# Start of Source excerpt

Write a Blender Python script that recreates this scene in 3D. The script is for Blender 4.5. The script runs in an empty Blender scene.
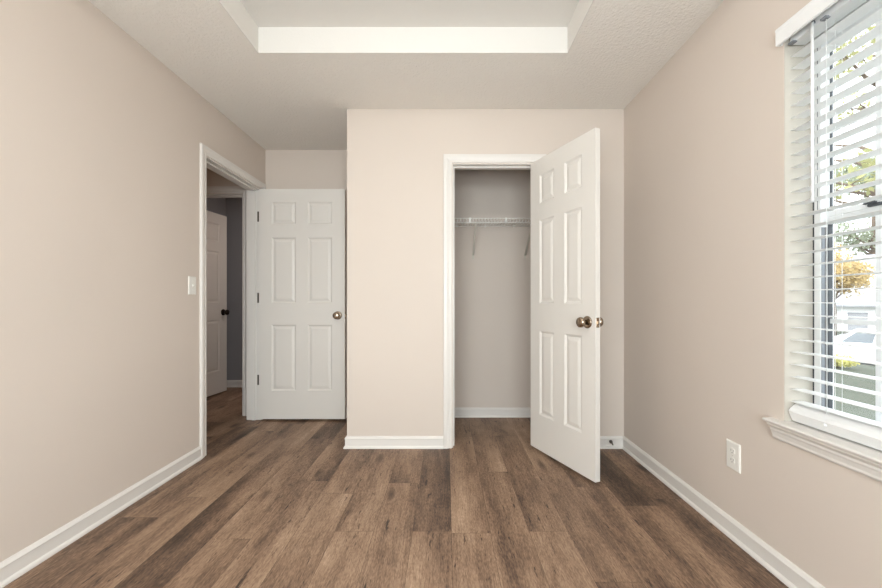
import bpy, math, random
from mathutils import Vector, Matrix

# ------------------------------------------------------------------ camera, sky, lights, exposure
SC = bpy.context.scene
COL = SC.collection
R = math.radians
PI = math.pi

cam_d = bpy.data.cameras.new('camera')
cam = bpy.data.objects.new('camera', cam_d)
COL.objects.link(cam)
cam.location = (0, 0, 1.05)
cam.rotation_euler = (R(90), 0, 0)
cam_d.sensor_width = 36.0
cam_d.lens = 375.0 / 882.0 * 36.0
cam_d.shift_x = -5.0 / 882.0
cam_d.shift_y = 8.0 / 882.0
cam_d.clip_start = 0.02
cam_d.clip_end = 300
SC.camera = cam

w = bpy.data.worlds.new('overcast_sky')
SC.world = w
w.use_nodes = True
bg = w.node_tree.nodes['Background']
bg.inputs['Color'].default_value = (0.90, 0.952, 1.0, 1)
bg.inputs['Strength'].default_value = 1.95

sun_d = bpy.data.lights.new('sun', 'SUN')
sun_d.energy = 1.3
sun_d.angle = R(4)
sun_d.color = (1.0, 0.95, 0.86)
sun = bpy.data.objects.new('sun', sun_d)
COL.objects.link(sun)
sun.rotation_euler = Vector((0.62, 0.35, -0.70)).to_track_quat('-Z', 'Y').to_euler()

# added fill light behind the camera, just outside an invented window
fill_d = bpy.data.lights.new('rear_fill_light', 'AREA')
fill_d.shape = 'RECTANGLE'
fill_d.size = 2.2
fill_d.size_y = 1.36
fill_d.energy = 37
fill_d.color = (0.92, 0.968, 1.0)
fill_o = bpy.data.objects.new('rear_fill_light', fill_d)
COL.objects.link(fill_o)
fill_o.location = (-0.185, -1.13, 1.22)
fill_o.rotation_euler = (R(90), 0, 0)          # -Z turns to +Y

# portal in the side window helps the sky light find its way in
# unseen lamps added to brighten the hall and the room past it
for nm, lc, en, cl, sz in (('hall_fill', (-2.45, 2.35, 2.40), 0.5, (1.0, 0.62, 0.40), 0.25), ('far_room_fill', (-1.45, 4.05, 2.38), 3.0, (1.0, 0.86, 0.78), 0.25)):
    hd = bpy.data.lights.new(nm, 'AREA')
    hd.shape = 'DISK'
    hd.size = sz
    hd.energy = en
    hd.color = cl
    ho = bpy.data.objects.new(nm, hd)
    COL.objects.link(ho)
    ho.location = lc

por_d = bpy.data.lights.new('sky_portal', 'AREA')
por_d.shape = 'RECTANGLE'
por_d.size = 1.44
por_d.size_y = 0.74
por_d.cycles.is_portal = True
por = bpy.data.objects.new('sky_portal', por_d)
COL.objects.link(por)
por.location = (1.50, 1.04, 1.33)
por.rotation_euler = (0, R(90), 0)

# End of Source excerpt

• _Do this_
Pictures are excluded; extract exactly the lines from the start of the data through the line that holds "PI = math.pi", both ends included.

• _Response to this task_
Write a Blender Python script that recreates this scene in 3D. The script is for Blender 4.5. The script runs in an empty Blender scene.
import bpy, math, random
from mathutils import Vector, Matrix

# ------------------------------------------------------------------ camera, sky, lights, exposure
SC = bpy.context.scene
COL = SC.collection
R = math.radians
PI = math.pi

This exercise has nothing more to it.